GIVEN EXERCISE – Omit all pictures. Copy the rest of the material exactly.

GIVEN MATERIAL –
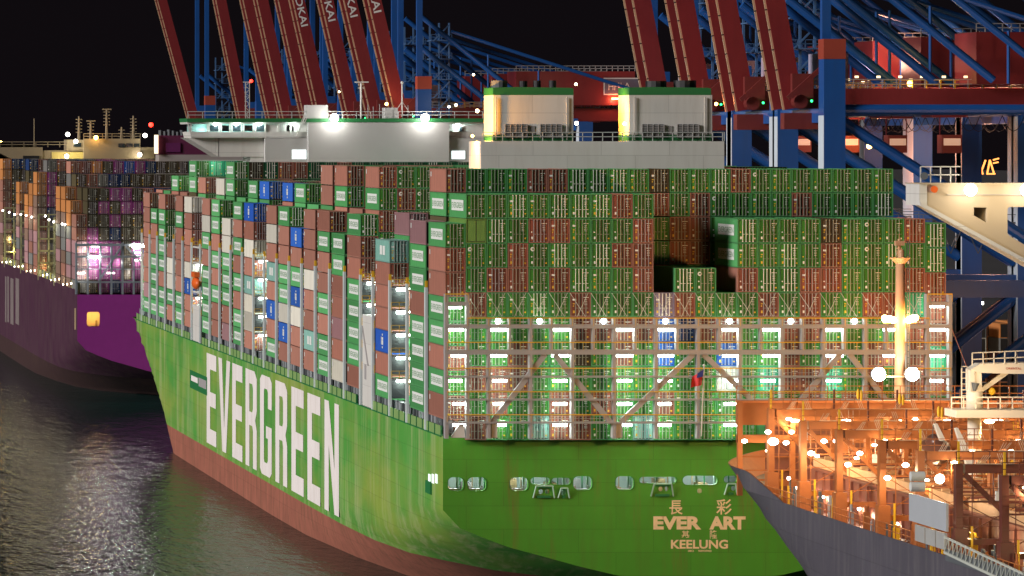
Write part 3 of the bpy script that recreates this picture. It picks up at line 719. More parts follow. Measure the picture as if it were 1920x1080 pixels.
for px in (862, 934, 1050, 1171, 1247, 1371, 1446, 1565, 1672, 1755): lamp(lb, P(px, 666.5, YB + .1), 1.0, .14, .17, power=110)
for px in (853, 937, 1050, 1171, 1247, 1371, 1440, 1563, 1755): lamp(lb, P(px, 714, YB + .25), .85, .12, .14, power=95)
for px in (862, 938, 1050, 1171, 1245, 1371, 1440, 1563): lamp(lb, P(px, 757, YB + .25), .85, .12, .14, power=95)
for px in (863, 935, 1050, 1171, 1245, 1371): lamp(lb, P(px, 797, YB + .25), .85, .12, .16, power=95)
lamp(lb, P(853, 577, YB + .1), .8, .14, .11, power=130); lamp(lb, P(1757, 575, YB + .1), .8, .14, .11, power=130)
MB().prism([(XX(845, YB), DECK), (XX(872, YB), DECK), (XX(869, YB), ZZ(795, YB)), (XX(861, YB), ZZ(795, YB))], YB - .3, YB + .5).build('pillar', white_paint, lb)
MB().box(XX(1146, YB), XX(1166, YB), YB - .3, YB + .4, DECK, ZZ(792, YB)).build('pillar', white_paint, lb)
MB().box(XX(921, YB), XX(932, YB), YB - .3, YB + .4, DECK, ZZ(792, YB)).build('pillar', white_paint, lb)
# flag at the stern
fl = thing('flag', 'red flag with a blue canton hanging from a thin staff at the stern rail', 'flag', tuple(P(1315, 818, 547)))
st_ = MB().bar(P(1315, 818, 545.6), P(1320, 686, 545.6), .12); st_.ell(P(1320, 685, 545.6), .16, .16, .16); st_.build('staff', white_paint, fl)
def cloth(pts, m, name):
    mb = MB(); n = 8
    (a, b, c, d) = [Vector(P(x, y, 545.5)) for x, y in pts]
    for i in range(n):
        for j in range(4):
            def q(u, v):
                p = a.lerp(b, u).lerp(d.lerp(c, u), v); p.y += .22 * math.sin(u * 9 + v * 2); return p
            mb.face([q(i / n, j / 4), q((i + 1) / n, j / 4), q((i + 1) / n, (j + 1) / 4), q(i / n, (j + 1) / 4)])
    mb.build(name, m, fl, True)
cloth([(1320, 692), (1298, 707), (1294, 727), (1316, 722)], red_flag, 'cloth')
mb = MB(); a = [P(x, y, 545.2) for x, y in ((1320, 692), (1308, 700), (1306, 709), (1318, 706))]; mb.face(a); mb.build('canton', blue_flag, fl)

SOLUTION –
Write part 3 of the bpy script that recreates this picture. It picks up at line 719. More parts follow. Measure the picture as if it were 1920x1080 pixels.
for px in (862, 934, 1050, 1171, 1247, 1371, 1446, 1565, 1672, 1755): lamp(lb, P(px, 666.5, YB + .1), 1.0, .14, .17, power=110)
for px in (853, 937, 1050, 1171, 1247, 1371, 1440, 1563, 1755): lamp(lb, P(px, 714, YB + .25), .85, .12, .14, power=95)
for px in (862, 938, 1050, 1171, 1245, 1371, 1440, 1563): lamp(lb, P(px, 757, YB + .25), .85, .12, .14, power=95)
for px in (863, 935, 1050, 1171, 1245, 1371): lamp(lb, P(px, 797, YB + .25), .85, .12, .16, power=95)
lamp(lb, P(853, 577, YB + .1), .8, .14, .11, power=130); lamp(lb, P(1757, 575, YB + .1), .8, .14, .11, power=130)
MB().prism([(XX(845, YB), DECK), (XX(872, YB), DECK), (XX(869, YB), ZZ(795, YB)), (XX(861, YB), ZZ(795, YB))], YB - .3, YB + .5).build('pillar', white_paint, lb)
MB().box(XX(1146, YB), XX(1166, YB), YB - .3, YB + .4, DECK, ZZ(792, YB)).build('pillar', white_paint, lb)
MB().box(XX(921, YB), XX(932, YB), YB - .3, YB + .4, DECK, ZZ(792, YB)).build('pillar', white_paint, lb)
# flag at the stern
fl = thing('flag', 'red flag with a blue canton hanging from a thin staff at the stern rail', 'flag', tuple(P(1315, 818, 547)))
st_ = MB().bar(P(1315, 818, 545.6), P(1320, 686, 545.6), .12); st_.ell(P(1320, 685, 545.6), .16, .16, .16); st_.build('staff', white_paint, fl)
def cloth(pts, m, name):
    mb = MB(); n = 8
    (a, b, c, d) = [Vector(P(x, y, 545.5)) for x, y in pts]
    for i in range(n):
        for j in range(4):
            def q(u, v):
                p = a.lerp(b, u).lerp(d.lerp(c, u), v); p.y += .22 * math.sin(u * 9 + v * 2); return p
            mb.face([q(i / n, j / 4), q((i + 1) / n, j / 4), q((i + 1) / n, (j + 1) / 4), q(i / n, (j + 1) / 4)])
    mb.build(name, m, fl, True)
cloth([(1320, 692), (1298, 707), (1294, 727), (1316, 722)], red_flag, 'cloth')
mb = MB(); a = [P(x, y, 545.2) for x, y in ((1320, 692), (1308, 700), (1306, 709), (1318, 706))]; mb.face(a); mb.build('canton', blue_flag, fl)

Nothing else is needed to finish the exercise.